EXERCISE AIM -> All of the material below is to be repeated exactly.

SUPPLIED MATERIAL ->
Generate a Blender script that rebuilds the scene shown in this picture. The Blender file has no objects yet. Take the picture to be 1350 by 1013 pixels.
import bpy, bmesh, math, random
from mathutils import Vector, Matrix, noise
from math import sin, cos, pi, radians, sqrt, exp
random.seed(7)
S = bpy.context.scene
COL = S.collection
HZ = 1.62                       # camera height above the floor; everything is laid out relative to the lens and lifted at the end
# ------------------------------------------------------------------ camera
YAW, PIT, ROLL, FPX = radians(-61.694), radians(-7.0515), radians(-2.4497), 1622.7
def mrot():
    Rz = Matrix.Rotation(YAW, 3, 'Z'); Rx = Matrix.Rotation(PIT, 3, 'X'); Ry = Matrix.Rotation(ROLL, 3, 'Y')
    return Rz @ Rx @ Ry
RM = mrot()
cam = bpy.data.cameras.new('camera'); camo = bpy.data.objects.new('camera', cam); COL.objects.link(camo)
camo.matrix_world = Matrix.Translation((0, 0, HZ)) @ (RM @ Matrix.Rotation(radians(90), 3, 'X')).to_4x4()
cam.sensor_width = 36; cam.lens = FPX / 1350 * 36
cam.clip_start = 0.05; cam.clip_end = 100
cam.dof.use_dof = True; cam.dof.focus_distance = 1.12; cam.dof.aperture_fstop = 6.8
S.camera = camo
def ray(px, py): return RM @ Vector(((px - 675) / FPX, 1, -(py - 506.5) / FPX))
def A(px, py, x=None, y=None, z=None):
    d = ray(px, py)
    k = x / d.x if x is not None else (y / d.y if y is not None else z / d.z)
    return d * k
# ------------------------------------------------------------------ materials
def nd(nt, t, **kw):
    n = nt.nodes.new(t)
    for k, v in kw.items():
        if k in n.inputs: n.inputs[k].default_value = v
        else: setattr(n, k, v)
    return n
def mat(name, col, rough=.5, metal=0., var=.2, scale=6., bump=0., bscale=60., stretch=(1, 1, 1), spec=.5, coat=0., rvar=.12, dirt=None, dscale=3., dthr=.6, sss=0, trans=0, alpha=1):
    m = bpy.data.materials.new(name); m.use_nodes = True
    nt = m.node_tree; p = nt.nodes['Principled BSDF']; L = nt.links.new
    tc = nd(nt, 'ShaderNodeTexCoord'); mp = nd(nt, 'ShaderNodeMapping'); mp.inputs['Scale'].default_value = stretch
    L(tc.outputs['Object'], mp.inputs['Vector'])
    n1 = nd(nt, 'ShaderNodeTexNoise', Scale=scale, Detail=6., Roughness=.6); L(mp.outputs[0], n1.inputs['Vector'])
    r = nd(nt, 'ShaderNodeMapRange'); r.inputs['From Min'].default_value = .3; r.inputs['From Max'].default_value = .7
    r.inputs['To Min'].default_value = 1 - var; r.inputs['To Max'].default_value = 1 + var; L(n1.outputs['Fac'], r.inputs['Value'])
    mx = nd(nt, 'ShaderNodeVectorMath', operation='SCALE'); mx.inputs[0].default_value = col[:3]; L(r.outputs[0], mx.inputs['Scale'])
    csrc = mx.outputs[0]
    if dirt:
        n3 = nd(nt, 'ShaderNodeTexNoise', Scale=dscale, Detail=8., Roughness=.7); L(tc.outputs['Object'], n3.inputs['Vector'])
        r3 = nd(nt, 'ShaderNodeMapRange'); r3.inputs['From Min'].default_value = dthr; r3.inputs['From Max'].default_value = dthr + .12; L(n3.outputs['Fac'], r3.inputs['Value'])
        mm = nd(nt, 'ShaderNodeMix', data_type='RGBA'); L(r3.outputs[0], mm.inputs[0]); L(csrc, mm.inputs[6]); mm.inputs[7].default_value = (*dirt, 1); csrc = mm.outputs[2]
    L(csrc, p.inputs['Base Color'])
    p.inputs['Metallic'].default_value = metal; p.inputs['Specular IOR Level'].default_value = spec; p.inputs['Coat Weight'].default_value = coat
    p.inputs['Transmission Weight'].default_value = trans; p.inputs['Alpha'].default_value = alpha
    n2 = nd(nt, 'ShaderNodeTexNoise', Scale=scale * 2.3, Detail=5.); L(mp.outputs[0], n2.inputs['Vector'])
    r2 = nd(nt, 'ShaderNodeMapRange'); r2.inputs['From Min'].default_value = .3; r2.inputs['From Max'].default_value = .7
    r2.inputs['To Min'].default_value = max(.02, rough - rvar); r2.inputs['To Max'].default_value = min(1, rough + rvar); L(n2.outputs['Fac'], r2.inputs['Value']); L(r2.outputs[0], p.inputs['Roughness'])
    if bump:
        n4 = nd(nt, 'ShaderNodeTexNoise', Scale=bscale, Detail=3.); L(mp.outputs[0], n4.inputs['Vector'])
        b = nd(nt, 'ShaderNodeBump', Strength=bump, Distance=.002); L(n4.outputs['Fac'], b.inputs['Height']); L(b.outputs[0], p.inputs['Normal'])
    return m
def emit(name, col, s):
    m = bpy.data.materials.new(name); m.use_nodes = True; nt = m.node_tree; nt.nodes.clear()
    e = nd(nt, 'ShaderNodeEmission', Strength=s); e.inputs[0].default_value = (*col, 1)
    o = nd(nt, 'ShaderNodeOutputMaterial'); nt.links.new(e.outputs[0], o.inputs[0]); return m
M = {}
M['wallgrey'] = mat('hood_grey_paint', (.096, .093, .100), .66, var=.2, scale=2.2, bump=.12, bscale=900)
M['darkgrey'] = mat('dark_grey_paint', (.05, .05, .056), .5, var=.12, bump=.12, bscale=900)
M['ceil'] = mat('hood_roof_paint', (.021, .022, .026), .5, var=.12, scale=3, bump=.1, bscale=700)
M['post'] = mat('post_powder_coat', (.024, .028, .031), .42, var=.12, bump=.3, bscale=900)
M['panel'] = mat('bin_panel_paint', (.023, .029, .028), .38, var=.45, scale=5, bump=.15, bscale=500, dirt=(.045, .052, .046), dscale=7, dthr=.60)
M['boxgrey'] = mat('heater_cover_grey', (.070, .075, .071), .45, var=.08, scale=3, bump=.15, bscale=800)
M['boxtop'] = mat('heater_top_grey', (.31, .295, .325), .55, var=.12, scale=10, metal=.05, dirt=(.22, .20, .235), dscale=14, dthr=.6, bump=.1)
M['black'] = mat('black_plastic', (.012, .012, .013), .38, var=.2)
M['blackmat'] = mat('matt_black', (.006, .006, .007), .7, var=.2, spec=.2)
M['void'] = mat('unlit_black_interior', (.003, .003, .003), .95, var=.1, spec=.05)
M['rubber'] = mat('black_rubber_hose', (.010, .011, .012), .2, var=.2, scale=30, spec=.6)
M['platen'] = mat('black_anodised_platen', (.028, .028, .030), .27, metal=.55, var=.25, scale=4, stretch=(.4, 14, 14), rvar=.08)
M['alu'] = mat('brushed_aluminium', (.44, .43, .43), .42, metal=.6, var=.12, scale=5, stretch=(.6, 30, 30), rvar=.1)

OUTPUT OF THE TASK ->
Generate a Blender script that rebuilds the scene shown in this picture. The Blender file has no objects yet. Take the picture to be 1350 by 1013 pixels.
import bpy, bmesh, math, random
from mathutils import Vector, Matrix, noise
from math import sin, cos, pi, radians, sqrt, exp
random.seed(7)
S = bpy.context.scene
COL = S.collection
HZ = 1.62                       # camera height above the floor; everything is laid out relative to the lens and lifted at the end
# ------------------------------------------------------------------ camera
YAW, PIT, ROLL, FPX = radians(-61.694), radians(-7.0515), radians(-2.4497), 1622.7
def mrot():
    Rz = Matrix.Rotation(YAW, 3, 'Z'); Rx = Matrix.Rotation(PIT, 3, 'X'); Ry = Matrix.Rotation(ROLL, 3, 'Y')
    return Rz @ Rx @ Ry
RM = mrot()
cam = bpy.data.cameras.new('camera'); camo = bpy.data.objects.new('camera', cam); COL.objects.link(camo)
camo.matrix_world = Matrix.Translation((0, 0, HZ)) @ (RM @ Matrix.Rotation(radians(90), 3, 'X')).to_4x4()
cam.sensor_width = 36; cam.lens = FPX / 1350 * 36
cam.clip_start = 0.05; cam.clip_end = 100
cam.dof.use_dof = True; cam.dof.focus_distance = 1.12; cam.dof.aperture_fstop = 6.8
S.camera = camo
def ray(px, py): return RM @ Vector(((px - 675) / FPX, 1, -(py - 506.5) / FPX))
def A(px, py, x=None, y=None, z=None):
    d = ray(px, py)
    k = x / d.x if x is not None else (y / d.y if y is not None else z / d.z)
    return d * k
# ------------------------------------------------------------------ materials
def nd(nt, t, **kw):
    n = nt.nodes.new(t)
    for k, v in kw.items():
        if k in n.inputs: n.inputs[k].default_value = v
        else: setattr(n, k, v)
    return n
def mat(name, col, rough=.5, metal=0., var=.2, scale=6., bump=0., bscale=60., stretch=(1, 1, 1), spec=.5, coat=0., rvar=.12, dirt=None, dscale=3., dthr=.6, sss=0, trans=0, alpha=1):
    m = bpy.data.materials.new(name); m.use_nodes = True
    nt = m.node_tree; p = nt.nodes['Principled BSDF']; L = nt.links.new
    tc = nd(nt, 'ShaderNodeTexCoord'); mp = nd(nt, 'ShaderNodeMapping'); mp.inputs['Scale'].default_value = stretch
    L(tc.outputs['Object'], mp.inputs['Vector'])
    n1 = nd(nt, 'ShaderNodeTexNoise', Scale=scale, Detail=6., Roughness=.6); L(mp.outputs[0], n1.inputs['Vector'])
    r = nd(nt, 'ShaderNodeMapRange'); r.inputs['From Min'].default_value = .3; r.inputs['From Max'].default_value = .7
    r.inputs['To Min'].default_value = 1 - var; r.inputs['To Max'].default_value = 1 + var; L(n1.outputs['Fac'], r.inputs['Value'])
    mx = nd(nt, 'ShaderNodeVectorMath', operation='SCALE'); mx.inputs[0].default_value = col[:3]; L(r.outputs[0], mx.inputs['Scale'])
    csrc = mx.outputs[0]
    if dirt:
        n3 = nd(nt, 'ShaderNodeTexNoise', Scale=dscale, Detail=8., Roughness=.7); L(tc.outputs['Object'], n3.inputs['Vector'])
        r3 = nd(nt, 'ShaderNodeMapRange'); r3.inputs['From Min'].default_value = dthr; r3.inputs['From Max'].default_value = dthr + .12; L(n3.outputs['Fac'], r3.inputs['Value'])
        mm = nd(nt, 'ShaderNodeMix', data_type='RGBA'); L(r3.outputs[0], mm.inputs[0]); L(csrc, mm.inputs[6]); mm.inputs[7].default_value = (*dirt, 1); csrc = mm.outputs[2]
    L(csrc, p.inputs['Base Color'])
    p.inputs['Metallic'].default_value = metal; p.inputs['Specular IOR Level'].default_value = spec; p.inputs['Coat Weight'].default_value = coat
    p.inputs['Transmission Weight'].default_value = trans; p.inputs['Alpha'].default_value = alpha
    n2 = nd(nt, 'ShaderNodeTexNoise', Scale=scale * 2.3, Detail=5.); L(mp.outputs[0], n2.inputs['Vector'])
    r2 = nd(nt, 'ShaderNodeMapRange'); r2.inputs['From Min'].default_value = .3; r2.inputs['From Max'].default_value = .7
    r2.inputs['To Min'].default_value = max(.02, rough - rvar); r2.inputs['To Max'].default_value = min(1, rough + rvar); L(n2.outputs['Fac'], r2.inputs['Value']); L(r2.outputs[0], p.inputs['Roughness'])
    if bump:
        n4 = nd(nt, 'ShaderNodeTexNoise', Scale=bscale, Detail=3.); L(mp.outputs[0], n4.inputs['Vector'])
        b = nd(nt, 'ShaderNodeBump', Strength=bump, Distance=.002); L(n4.outputs['Fac'], b.inputs['Height']); L(b.outputs[0], p.inputs['Normal'])
    return m
def emit(name, col, s):
    m = bpy.data.materials.new(name); m.use_nodes = True; nt = m.node_tree; nt.nodes.clear()
    e = nd(nt, 'ShaderNodeEmission', Strength=s); e.inputs[0].default_value = (*col, 1)
    o = nd(nt, 'ShaderNodeOutputMaterial'); nt.links.new(e.outputs[0], o.inputs[0]); return m
M = {}
M['wallgrey'] = mat('hood_grey_paint', (.096, .093, .100), .66, var=.2, scale=2.2, bump=.12, bscale=900)
M['darkgrey'] = mat('dark_grey_paint', (.05, .05, .056), .5, var=.12, bump=.12, bscale=900)
M['ceil'] = mat('hood_roof_paint', (.021, .022, .026), .5, var=.12, scale=3, bump=.1, bscale=700)
M['post'] = mat('post_powder_coat', (.024, .028, .031), .42, var=.12, bump=.3, bscale=900)
M['panel'] = mat('bin_panel_paint', (.023, .029, .028), .38, var=.45, scale=5, bump=.15, bscale=500, dirt=(.045, .052, .046), dscale=7, dthr=.60)
M['boxgrey'] = mat('heater_cover_grey', (.070, .075, .071), .45, var=.08, scale=3, bump=.15, bscale=800)
M['boxtop'] = mat('heater_top_grey', (.31, .295, .325), .55, var=.12, scale=10, metal=.05, dirt=(.22, .20, .235), dscale=14, dthr=.6, bump=.1)
M['black'] = mat('black_plastic', (.012, .012, .013), .38, var=.2)
M['blackmat'] = mat('matt_black', (.006, .006, .007), .7, var=.2, spec=.2)
M['void'] = mat('unlit_black_interior', (.003, .003, .003), .95, var=.1, spec=.05)
M['rubber'] = mat('black_rubber_hose', (.010, .011, .012), .2, var=.2, scale=30, spec=.6)
M['platen'] = mat('black_anodised_platen', (.028, .028, .030), .27, metal=.55, var=.25, scale=4, stretch=(.4, 14, 14), rvar=.08)
M['alu'] = mat('brushed_aluminium', (.44, .43, .43), .42, metal=.6, var=.12, scale=5, stretch=(.6, 30, 30), rvar=.1)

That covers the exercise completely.